As I mentioned earlier, most end users aren’t knowledgeable about best practices for the issuance and use of TLS certificates. PKI is typically driven by a single team, but that team must have a way of enforcing consistent policies and knowledge across all departments.

That means defining responsibilities for certificate owners and approvers, and ensuring that every team – from network engineers to developers – have a consistent set of ‘rules’ to follow. A certificate management solution like Keyfactor Command can help to:

  • Assign certificate owners with role-based access and permissions
  • Audit all user and certificate-related activities
  • Enforce standardized certificate templates and policies

04 | Focus on detection and prevention

By utilizing all of these techniques, organizations can then gain awareness of where they might be vulnerable – such as near-expired certificates or weak keys – by utilizing proper reporting and monitoring tools to:

  • Find vulnerable certificates (e.g., those signed with weak algorithms, like SHA-1)
  • Prevent outages due to certificate expiration by notifying certificate owners beforehand
  • Respond to cryptographic incidents such as CA or algorithm compromise

05 | Adopt automation and self-service

Manual processes are certainly more effective than no processes at all, but humans make mistakes. Not only does automation help to prevent outages, it also frees up IT resources and end-users from hours of manual tasks related to certificate requests, issuance, provisioning, and renewal.

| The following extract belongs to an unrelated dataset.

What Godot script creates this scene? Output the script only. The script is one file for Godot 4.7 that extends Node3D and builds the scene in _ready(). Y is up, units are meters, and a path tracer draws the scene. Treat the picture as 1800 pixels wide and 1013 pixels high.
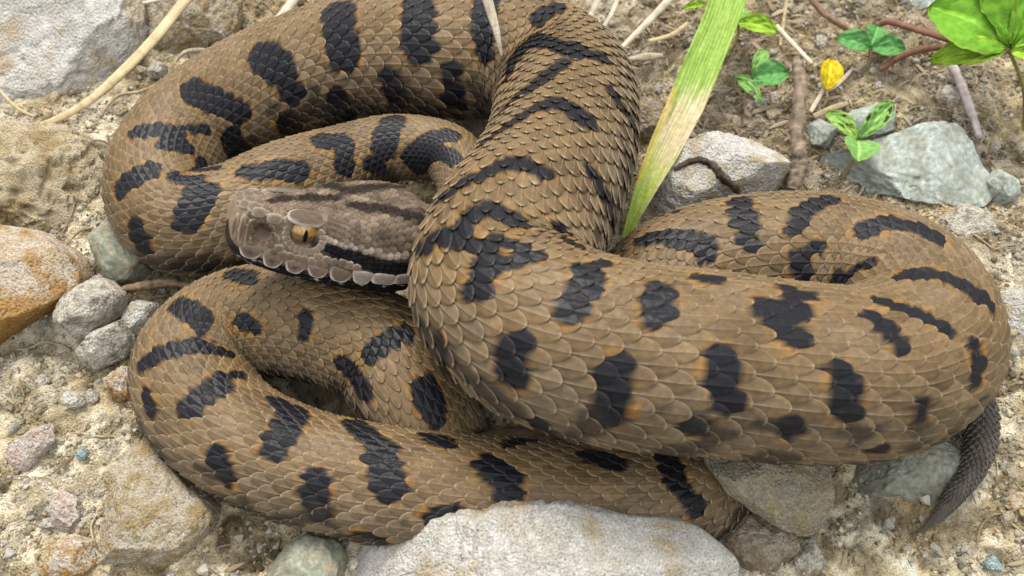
extends Node3D
# Everything is measured in centimetres and turned to metres when a mesh is committed.

const CM := 0.01

class Buf:
	var v := PackedVector3Array()
	var n := PackedVector3Array()
	var c := PackedColorArray()
	var t := PackedVector2Array()
	var ix := PackedInt32Array()

	# a grid of w points by h rows; the points are stored row by row
	func grid(pts: PackedVector3Array, w: int, h: int, cols: PackedColorArray, uvs: PackedVector2Array, out_dir: Vector3, wrap := false) -> void:
		var b := v.size()
		var nr := PackedVector3Array()
		nr.resize(w * h)
		var flip := 0.0
		for j in h:
			var j0 := maxi(j - 1, 0)
			var j1 := mini(j + 1, h - 1)
			for i in w:
				var i0 := i - 1
				var i1 := i + 1
				if wrap:
					if i0 < 0:
						i0 = w - 2
					if i1 > w - 1:
						i1 = 1
				else:
					i0 = maxi(i0, 0)
					i1 = mini(i1, w - 1)
				var q := (pts[j * w + i1] - pts[j * w + i0]).cross(pts[j1 * w + i] - pts[j0 * w + i])
				if q.length_squared() < 1e-16:
					nr[j * w + i] = Vector3.ZERO
				else:
					nr[j * w + i] = q.normalized()
					flip += q.normalized().dot(out_dir)
		var s := 1.0 if flip >= 0.0 else -1.0
		for k in w * h:
			n.push_back(nr[k] * s if nr[k] != Vector3.ZERO else out_dir)
		v.append_array(pts)
		c.append_array(cols)
		t.append_array(uvs)
		for j in h - 1:
			for i in w - 1:
				var a := b + j * w + i
				if s > 0.0:
					ix.append_array(PackedInt32Array([a, a + w, a + 1, a + 1, a + w, a + w + 1]))
				else:
					ix.append_array(PackedInt32Array([a, a + 1, a + w, a + 1, a + w + 1, a + w]))

	func mesh(origin := Vector3.ZERO) -> ArrayMesh:
		var pv := PackedVector3Array()
		pv.resize(v.size())
		for k in v.size():
			pv[k] = (v[k] - origin) * 0.01
		var a := []
		a.resize(Mesh.ARRAY_MAX)
		a[Mesh.ARRAY_VERTEX] = pv
		a[Mesh.ARRAY_NORMAL] = n
		a[Mesh.ARRAY_COLOR] = c
		a[Mesh.ARRAY_TEX_UV] = t
		a[Mesh.ARRAY_INDEX] = ix
		var m := ArrayMesh.new()
		m.add_surface_from_arrays(Mesh.PRIMITIVE_TRIANGLES, a)
		return m

var taken := {}
var M := {}

const CAMERA_AT := Vector3(0, 16.600, 9.600)

const HEAD_AT := Vector3(-1.5984, 2.2552, -2.7381)
const HEAD_F := Vector3(-0.8772, 0.4175, 0.2373)
const HEAD_FAR := Vector3(-0.3553, -0.2316, -0.9056)
const HEAD_UP := Vector3(0.3231, 0.8787, -0.3515)

# the line of the back from head to tail: x, y, z, radius, roll
const PATH := [
	[-1.598, 2.255, -2.738, 0.68, -14.767], [-1.072, 2.005, -2.881, 0.62, -14.767], [-0.896, 1.903, -4.237, 0.6, -7.383],
	[-1.284, 1.896, -5.365, 0.64, 0], [-2.411, 1.788, -5.713, 0.72, 0], [-3.497, 1.595, -5.466, 0.83, 0],
	[-4.695, 1.501, -4.859, 0.98, 0], [-5.799, 1.344, -4.17, 1.08, 0], [-6.818, 1.286, -4.096, 1.12, 0],
	[-7.427, 1.32, -5.115, 1.16, 0], [-7.233, 1.357, -6.462, 1.2, 0], [-6.208, 1.522, -7.484, 1.28, -6],
	[-4.778, 1.769, -8.125, 1.36, -12], [-3.229, 1.983, -8.4, 1.44, -12], [-1.408, 2.152, -8.291, 1.47, -8],
	[0.063, 2.33, -8.031, 1.48, 0], [1.044, 2.354, -7.088, 1.5, 15], [1.062, 2.541, -5.215, 1.53, 25],
	[0.612, 2.887, -3.384, 1.55, 22], [0.05, 3.236, -1.882, 1.57, 10], [-0.115, 3.311, -0.679, 1.58, 0],
	[0.559, 3.288, 0.163, 1.58, -10], [1.759, 3.142, 0.513, 1.57, -14], [3.26, 2.961, 0.581, 1.56, -14],
	[4.743, 2.623, 0.527, 1.55, -12], [6.192, 2.129, 0.184, 1.54, -8], [7.323, 1.71, -0.741, 1.53, 0],
	[7.422, 1.425, -2, 1.52, 4], [6.562, 1.196, -2.844, 1.5, 6], [5.054, 1.019, -3.105, 1.48, 6],
	[3.463, 0.728, -2.895, 1.43, 6], [2.5, 0.45, -1.9, 1.36, 0], [2.35, 0.1, -0.75, 1.25, 0],
	[3.1, -0.25, 0.1, 1.15, 10], [3.75, -0.35, 0.85, 1.1, 20], [3.016, -0.12, 1.44, 1.1, 25],
	[1.526, 0.184, 1.699, 1.1, 25], [0, 0.406, 1.74, 1.1, 25], [-2.011, 0.542, 1.566, 1.08, 25],
	[-3.54, 0.638, 1.281, 1.06, 24], [-4.859, 0.785, 0.768, 1.08, 20], [-5.668, 0.837, 0.052, 1.12, 14],
	[-5.995, 0.869, -0.802, 1.13, 6], [-5.573, 0.92, -1.516, 1.12, 0], [-4.764, 0.987, -1.765, 1.12, 0],
	[-3.566, 0.987, -1.603, 1.12, 0], [-2.475, 0.836, -1.084, 1.12, -6], [-1.945, 0.644, -0.351, 1.04, -8],
	[-1.435, 0.251, 0.314, 0.95, 0], [-0.9, 0, 0.9, 0.78, 0], [0.8, -0.75, 0.4, 0.72, 0],
	[3.4, -1.7, -0.3, 0.6, 0], [6.3, -0.75, -0.9, 0.46, 0], [8.1, 0.1, -0.9, 0.37, 0],
	[8.78, 0.36, -0.35, 0.32, 0], [8.693, 0.353, 0.407, 0.29, 0], [8.393, 0.238, 1.015, 0.23, 0],
	[7.891, 0.1, 1.591, 0.15, 0], [7.491, -0.026, 1.951, 0.07, 0], [7.232, -0.1, 2.102, 0.02, 0],
]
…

Keyfactor Command provides several methods of automation:

  • Self-service workflows for users to request and renew certificates prior to expiration
  • Automated provisioning and installation of certificates on network endpoints
  • Scheduled report generation and delivery to certificate owners or PKI admins

NIST Recommended Best Practices

If you’re an IT security professional, you’re probably familiar with NIST. Below is a list of NIST recommendations for TLS certificate management, and how Keyfactor can help ensure your PKI deployment and operations are following best practices.

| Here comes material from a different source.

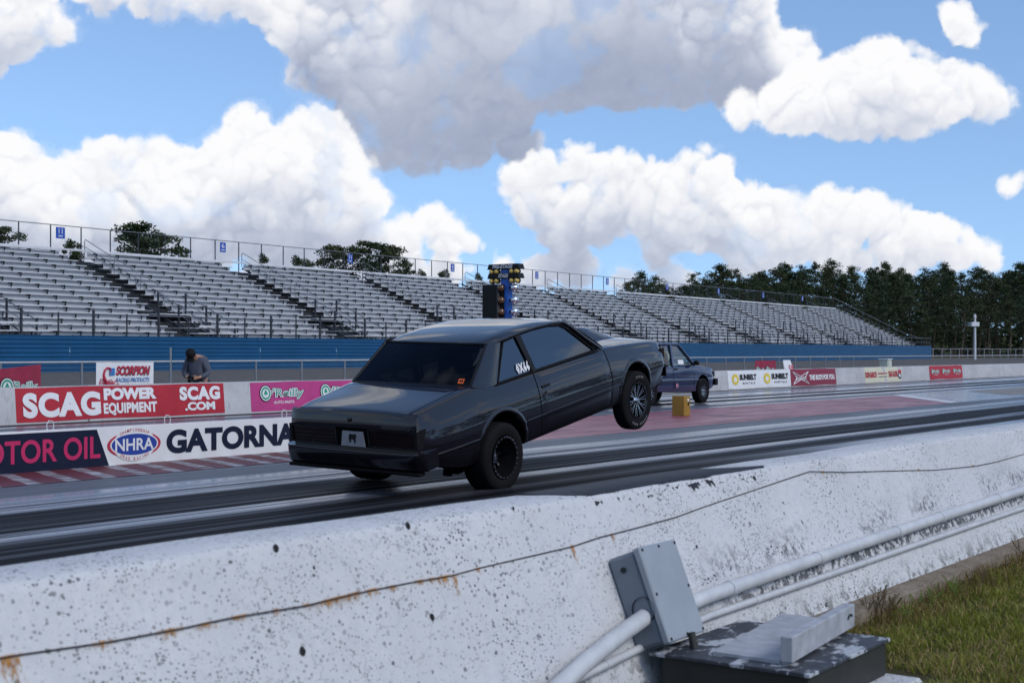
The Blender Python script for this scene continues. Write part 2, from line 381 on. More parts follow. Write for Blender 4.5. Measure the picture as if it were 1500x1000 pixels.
def rectp(x0, x1, z0, z1): return [(x0, z0), (x1, z0), (x1, z1), (x0, z1)]
def ellp(cx, cz, rx, rz, n=40): return [(cx + rx * math.cos(2 * PI * i / n), cz + rz * math.sin(2 * PI * i / n)) for i in range(n)]

def copy_tree(o, parent=None):
    c = o.copy(); COL.objects.link(c)
    if parent is not None: c.parent = parent
    for ch in list(o.children): copy_tree(ch, c)
    return c

# pixel of the 1500x1000 photograph -> point on a plane at distance d across the strip
def at(x, y, d):
    Zd = F * d / (CA * (2225 - x)); return Vector(((Zd - d * SA) / CA, d, HC - (y - 515) * Zd / F))
def at_z(x, y, z):          # ... -> point at height z
    Zd = F * (HC - z) / (y - 515); xc = (x - 750) * Zd / F
    return Vector((Zd * CA + xc * SA, Zd * SA - xc * CA, z))
def at_Z(x, y, Zd):         # ... -> point at depth Zd
    xc = (x - 750) * Zd / F; return Vector((Zd * CA + xc * SA, Zd * SA - xc * CA, HC - (y - 515) * Zd / F))
# ------------------------------------------------------------------ setting: ground, strip
def ground_z(x, y):
    # lawn behind the near wall, strip flat, a gentle rise towards the grandstand
    if y < 2.75: return .12
    if y < 26: return -.03
    return -.03 + min(.50, .50 * (y - 26) / 24)
mg, t, b = new_mat('ground_mix')
geo = t.nodes.new('ShaderNodeNewGeometry'); sp = t.nodes.new('ShaderNodeSeparateXYZ'); t.links.new(geo.outputs['Position'], sp.inputs[0])
big = tnoise(t, .11, 5, .6, vec=geo.outputs['Position']); fin = tnoise(t, 2.2, 6, .65, vec=geo.outputs['Position']); mid = tnoise(t, .5, 5, .6, vec=geo.outputs['Position'])
asph = tmix(t, tmap(t, fin, .3, .7), (.075, .072, .075), (.125, .118, .115))
asph = tmix(t, tmap(t, mid, .52, .6), asph, (.15, .14, .135))
dry = tmix(t, tmap(t, fin, .35, .65), (.085, .068, .036), (.16, .125, .07)); dry = tmix(t, tmap(t, mid, .5, .62), dry, (.075, .085, .03))
xx_ = tmath(t, 'ADD', sp.outputs[0], tmath(t, 'MULTIPLY', big, 14)); fx = tmap(t, xx_, 60, 76, smooth=True)
far = tmix(t, fx, asph, dry)
yy_ = tmath(t, 'ADD', sp.outputs[1], tmath(t, 'MULTIPLY', mid, 1.6)); far = tmix(t, tmap(t, yy_, 36.5, 38.5), far, tmix(t, tmap(t, fin, .4, .6), (.075, .072, .072), (.115, .108, .10)))
far = tmix(t, tmap(t, sp.outputs[1], 62, 66), far, dry)
soil = tmix(t, tmap(t, fin, .35, .65), (.035, .030, .014), (.06, .055, .02))
near = tmap(t, sp.outputs[1], 2.9, 3.0); near = tmix(t, near, soil, far)
t.links.new(near, b.inputs['Base Color']); bset(b, rough=.95, spec=.2); tbump(t, b, tnoise(t, 9, 6, .7, vec=geo.outputs['Position']), .5, .04)
g = MB(); xs = [-1500, -300, -60, -20, 0, 4, 8, 12, 20, 40, 80, 160, 300, 700, 2200]; ys = [-1800, -400, -60, -10, 0, 2.74, 2.76, 8, 25, 26, 32, 38, 44, 50, 60, 90, 200, 500, 2300]
g.grid([[(x, y, ground_z(x, y)) for y in ys] for x in xs])
tag(g.build('ground', mg), kind='structure')

# drag strip: rubbered lanes on one sheet; lateral bands by distance across, grain drawn out along the lane
ms, t, b = new_mat('drag_strip_rubber')
geo = t.nodes.new('ShaderNodeNewGeometry'); pos = geo.outputs['Position']; sp = t.nodes.new('ShaderNodeSeparateXYZ'); t.links.new(pos, sp.inputs[0])
streak = tnoise(t, 1.0, 6, .65, vec=pos, stretch=(.035, 7.5, 1)); streak2 = tnoise(t, 1.0, 5, .6, vec=pos, stretch=(.16, 22, 1)); wob = tnoise(t, .12, 3, .5, vec=pos); blot = tnoise(t, .55, 6, .6, vec=pos, stretch=(.35, 1, 1)); fine = tnoise(t, 40, 3, .6, vec=pos)
yv = tmath(t, 'ADD', sp.outputs[1], tmath(t, 'MULTIPLY', tmath(t, 'SUBTRACT', wob, .5), .5)); yv = tmath(t, 'ADD', yv, tmath(t, 'MULTIPLY', tmath(t, 'SUBTRACT', streak, .5), .8))
def band_(y0, y1, w=.12): return tmath(t, 'MULTIPLY', tmap(t, yv, y0 - w, y0 + w, smooth=True), tmap(t, yv, y1 - w, y1 + w, 1, 0, smooth=True))
def mx_(a, b_): return tmath(t, 'MAXIMUM', a, b_)
x_near = tmap(t, sp.outputs[0], 15, 24, 1, 0, smooth=True)
rub = mx_(band_(9.32, 10.55), mx_(band_(8.35, 9.02), tmath(t, 'MULTIPLY', band_(3, 8.5, .2), x_near))); rub = mx_(rub, tmath(t, 'MULTIPLY', mx_(band_(8.9, 9.5, .1), band_(10.4, 11.3, .35)), tmath(t, 'MULTIPLY', tmap(t, streak, .40, .58), .85)))
rub2 = mx_(band_(19.35, 20.1, .1), band_(18.0, 18.75, .1))
edge_ = mx_(band_(11.65, 12.6, .12), mx_(band_(16.6, 17.2), band_(21.6, 22.2)))
rub = tmath(t, 'MULTIPLY', mx_(rub, rub2), tmap(t, streak, .25, .52, .70, 1.0))
rub = mx_(rub, tmath(t, 'MULTIPLY', edge_, .62))
# the lane surface away from the grooves: worn, silky, with drawn-out scuffs
lane = tmix(t, tmap(t, streak, .3, .7), (.15, .165, .205), (.25, .275, .335)); lane = tmix(t, tmap(t, blot, .52, .7), lane, (.085, .085, .09)); lane = tmix(t, tmap(t, streak2, .58, .68, 0, .75), lane, (.045, .046, .05))
rc = tmix(t, tmap(t, streak2, .35, .7), (.002, .0021, .003), (.009, .009, .011)); rc = tmix(t, tmap(t, blot, .55, .75), rc, (.026, .025, .027))
col = tmix(t, rub, lane, rc)
t.links.new(col, b.inputs['Base Color'])
rg = tmath(t, 'ADD', tmath(t, 'MULTIPLY', rub, .48), tmap(t, streak2, .3, .7, .12, .23)); t.links.new(rg, b.inputs['Roughness'])
t.links.new(tmap(t, rub, 0, 1, .75, .05), b.inputs['Specular IOR Level'])
tbump(t, b, tmath(t, 'ADD', tmath(t, 'MULTIPLY', fine, .35), streak2), .12, .01)
tag(MB().grid([[(x, y, .0) for y in (2.9, 8, 12, 16, 23.5)] for x in (-40, 0, 20, 40, 80, 160, 400)]).build('road', ms), kind='structure')

# red-painted median with a slanted white end line
mr, t, b = new_mat('red_median_paint')
geo = t.nodes.new('ShaderNodeNewGeometry'); pos = geo.outputs['Position']; n1_ = tnoise(t, 1.1, 7, .65, vec=pos, stretch=(.5, 1.6, 1)); n2_ = tnoise(t, 7, 5, .6, vec=pos, stretch=(.3, 1.5, 1))
c = tmix(t, tmap(t, n2_, .3, .7), (.20, .042, .062), (.30, .08, .10)); c = tmix(t, tmap(t, n1_, .50, .68), c, (.10, .045, .05)); c = tmix(t, tmap(t, n2_, .60, .72), c, (.24, .15, .155))
t.links.new(c, b.inputs['Base Color']); bset(b, rough=.42, spec=.4); t.links.new(tmap(t, n1_, .3, .7, .3, .5), b.inputs['Roughness'])
def sheet(name, m, pts, z, kind='structure'):
    return tag(MB().add([(x, y, z) for x, y in pts], [tuple(range(len(pts)))]).build(name, m), kind=kind)
sheet('median_paint', mr, [(15.5, 12.55), (38.2, 12.55), (44, 16.3), (15.5, 16.3)], .004)
wpaint = flat('worn_white_paint', (.55, .55, .56), .5, var=.25, sc=9)
MB().add([(38.2, 12.55, .008), (38.9, 12.55, .008), (44.9, 16.3, .008), (44.0, 16.3, .008)], [(0, 1, 2, 3)]).build('painted_line', wpaint)['kind'] = 'structure'
mt_, t, b = new_mat('tan_runoff'); geo = t.nodes.new('ShaderNodeNewGeometry'); n1_ = tnoise(t, .6, 6, .6, vec=geo.outputs['Position'], stretch=(.15, 2, 1))
t.links.new(tmix(t, tmap(t, n1_, .35, .65), (.13, .115, .10), (.24, .20, .165)), b.inputs['Base Color']); bset(b, rough=.5, spec=.3)
sheet('median_strip', mt_, [(46.5, 13.3), (400, 13.3), (400, 15.8), (50, 15.8)], .004)
# hatched red and white apron beside the low board
mh, t, b = new_mat('hatched_apron'); geo = t.nodes.new('ShaderNodeNewGeometry'); pos = geo.outputs['Position']; sp = t.nodes.new('ShaderNodeSeparateXYZ'); t.links.new(pos, sp.inputs[0])
n1_ = tnoise(t, 1.6, 7, .7, vec=pos, stretch=(.6, 2, 1)); n2_ = tnoise(t, 9, 5, .65, vec=pos, stretch=(.25, 1.5, 1))
ph = tmath(t, 'ADD', tmath(t, 'ADD', sp.outputs[0], tmath(t, 'MULTIPLY', sp.outputs[1], -.42)), tmath(t, 'MULTIPLY', n1_, .12)); ph = tmath(t, 'FRACT', tmath(t, 'MULTIPLY', ph, 2.05))
st = tmath(t, 'MULTIPLY', tmap(t, ph, .0, .05), tmap(t, ph, .34, .42, 1, 0)); st = tmath(t, 'MULTIPLY', st, tmap(t, n2_, .62, .50))
red_ = tmix(t, tmap(t, n2_, .35, .68), (.14, .022, .032), (.075, .03, .035)); whi = tmix(t, tmap(t, n2_, .35, .6), (.42, .42, .46), (.13, .12, .13))
t.links.new(tmix(t, st, red_, whi), b.inputs['Base Color']); bset(b, rough=.5, spec=.3)
sheet('apron', mh, [(-8, 12.65), (15.3, 12.65), (15.3, 15.6), (-8, 15.6)], .006)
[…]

NIST Recommendation How Keyfactor Can Help
Inventory Several tools help you to inventory certificates via real-time CA synchronization, network-based discovery, and inventory of key and certificate stores. This brings all certificates into a single dashboard for easy management.

 

Ownership A centralized console makes it easy to define certificate owners and assign role-based permissions. Certificates can be grouped and tagged with custom metadata tied to specific business departments or applications.

 

Approved CAs Direct integrations to public and private CAs (such as Microsoft CA) ensure that users issue certificates only from trusted and authorized sources. Our cloud-hosted PKI gives the added benefit of dedicated, managed CA infrastructure.

 

Validity Periods Shorter validity periods reduce risk, but also increase risk of outages. Automated expiration alerts and the flexibility to use server- or device-side private key generation ensures proper security and reduces the risk of outages.

 

Key Length and Signing Algorithms Customizable dashboards and reports allow your teams to quickly identify and replace certificates that make use of unauthorized key lengths. Certificates can be revoked and re-issued or renewed from a trusted and authorized CA.

 

Subject DN and SAN Requirements Administrators can automatically enforce the addition of a SAN to certificate requests, even if one is not initially supplied, to ensure web server certificates will be accepted by browsers without error.

 

Automation Self-service interfaces and automation tools allow users to automate the renewal and provisioning of certificates to end-devices either on-demand or at a configurable time before expiration.

 

Certificate Request Review

 

 

 

Configurable workflows for pending certificate requests can be used to require approval, escalate notifications, and audit all stages of certificate issuance.

 

Private Key Security Support for on-device key generation (ODKG) reduces risks related to storing and securing private keys. HSM integration and comprehensive auditing ensures that only authorized personnel can gain access to keys if needed.

 

Rekey/Rotation Automated renewal and integration with privileged access management (PAM) tools allows you to perform sensitive renewal and re-key operations without requiring manual admin intervention.

 

Proactive Certificate Renewal Continuous monitoring, scheduled reports, expiration alerts and escalations can be configured to be sent prior to expiration. One-click or no-click renewal automation makes this process even simpler.

 

Crypto-Agility Certificates can be re-issued or renewed from a new CA template configured within the Keyfactor platform. Administrators can easily track down and replace all affected keys and certificates.

 

Revocation A built-in certificate search engine allows authorized users to quickly search and revoke a certificate or group of certificates as needed directly from the console.

 

Continuous Monitoring Real-time synchronization with CAs, SSL network scans, and certificate store inventory mean all the certificates in your environment can be continuously monitored for availability, expiration, and key strength.

 

Logging TLS Server Certificate Management Operations Keyfactor provides an audit record of the lifecycle of the certificates from issuance, deployment, removal, revocation, and metadata updates. You can also track and audit any user-related activities and configuration changes within the platform.

 

TLS Traffic Monitoring Securing TLS traffic is reliant on correctly implementing TLS across the network. The decision to monitor TLS traffic does introduce some extra security risks. Keyfactor Command provides controls to ensure your TLS endpoints are monitored to provide alerts when certificates are unavailable, about to expire, or out of compliance with the latest strong encryption.

 

Certificate Authority Authorization In addition to configuring a CAA record, Keyfactor offers several CA policy modules that can be used to put further guardrails on certificate issuance, such as whitelisting where certificate requests are allowed to come from and a validated SCEP handler to ensure the challenge response has not been tampered with.

 

 

Certificate Transparency Keyfactor offers CT log integration that easily identifies the presence of CT-logged certs in the Keyfactor database. There are multiple open-source CT-log data sets for public CA sources that can be utilized to provide greater accuracy. By combining this with a complete, continuously synchronized inventory of all issued certificates, regardless of whether they were issued through Keyfactor or not, this provides a powerful comparison capability to help identify fraudulent certificates.
CA Trust by Relying Parties Keyfactor Command can inventory a variety of keystores, including the trusted root keystores on a variety of operations. Once inventoried, it is a simple matter to see what has been found and automate the removal of specific certificates from these (and other!) keystores. Automated addition of certificates is also supported, to save time and reduce the risk of human error.